You Shall Pursue

August 21, 2012

Thoughts on Patrilineal Descent: All My People in the House!

Filed under: Jewish Communitty, Patrilineal Descent, Rabbinical School — marleyweiner @ 7:54 pm

So, I sort of disappeared for the last month… oops. But! It was for a very good reason! I now have a place to live, and a car, and a bed to sleep in, and jobs! That took a lot of time and effort, and now I’m ready to start putting time and effort into writing again.

I’m renting a house by school with three other women; two of them are fellow rabbinical students and the third is a good friend from High School. All of us have Jewish and non-Jewish ancestry, and the three future rabbis are all straight up patrilineal Jews. And we are not alone at RRC. There are several others in our incoming class alone. This is really really really cool.

I spent some very formative years in terms of Judaism at a school that was hostile to my desire to embrace my halakhic ambiguity. I cannot tell you the number of former professors, rabbinic mentors, etc. who have offered to set up a beit din for my conversion, which I know comes from a place of love, but it bothers me that I would need outside affirmation and confirmation of something that I know to be already true and fundamental to me as a person.That leaves deep marks, psychically. On the one had, it strengthened my desire to be a role model for other Jews from interfaith backgrounds, to show them that they can have a home and even a leadership position in the Jewish community. On the other hand, it left me a bit defensive. Being in a learning environment where a significant chunk of my peers is dealing with some of the same challenges as me is hugely freeing.

That is not to say that we are all on the same page in regards to our patrilineal Judaism and what to do about it. Some of us are thinking about mikveh, others are not, and I am adamantly against it. But we are already starting to have the conversations amongst ourselves. How we relate to our halakhic status. How our mothers’ cultures influenced our Jewish journeys. How we all feel about Christmas (and whether or not to have a tree in our house this year). It is nice to talk to other future Jewish leaders, people who have strong ties to Judaism and have thought very deeply about these issues, and who really get it.

More importantly, I no longer feel the need to be a “model Jewish leader from an interfaith home.” There are so many of us within the student body grappling with these issues, either for themselves or for their children. Instead of needing to speak for all Jews from interfaith backgrounds everywhere, my voice can be just one of many opinions (and I will admit pretty freely that I am not a centrist when it comes to this question).

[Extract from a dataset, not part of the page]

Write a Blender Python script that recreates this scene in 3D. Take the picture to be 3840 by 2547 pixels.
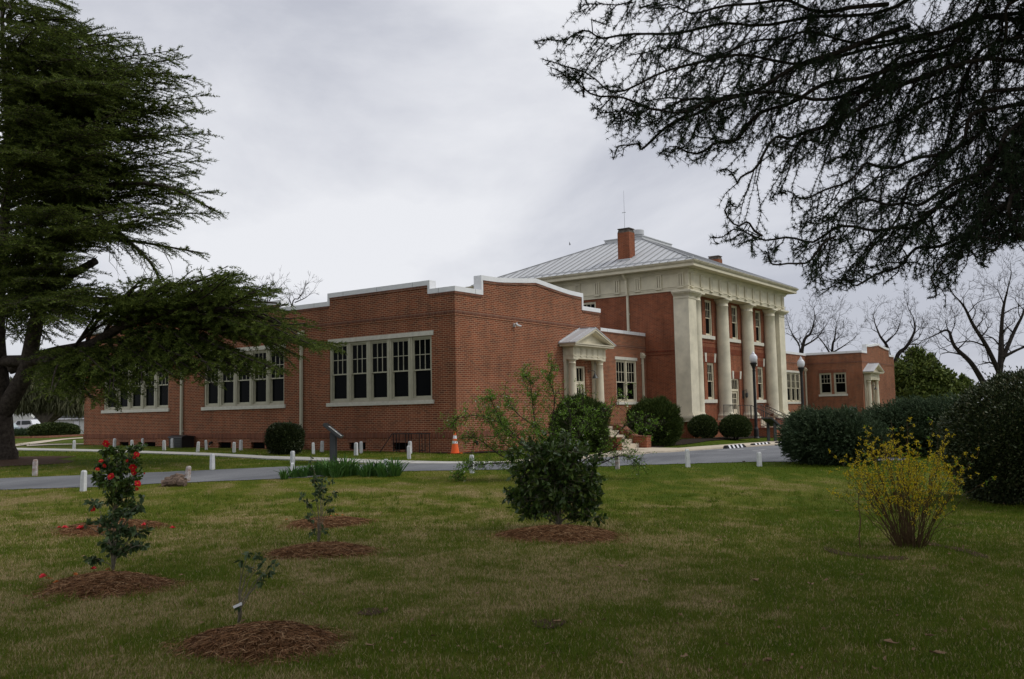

The broader Jewish community needs what is going on at RRC, and not just along axes of interfaith. When there are few or no Jews from interfaith families, or Jews of color, or QUILTBAG Jews, or Jews from poor or working class backgrounds in communal leadership positions, those who do have those experiences become tokenized, and their opinions and feelings must stand for the feelings of ALL Jews coming from that position. However, it is incredibly difficult to both speak freely and stand as THE representative from one group to the broader community. It is only by opening ourselves up as a community to diversity rather than tokenization that we will really begin to see these traditionally marginalized groups as consisting of people who relate to Judaism in a variety of complex and often conflicting ways.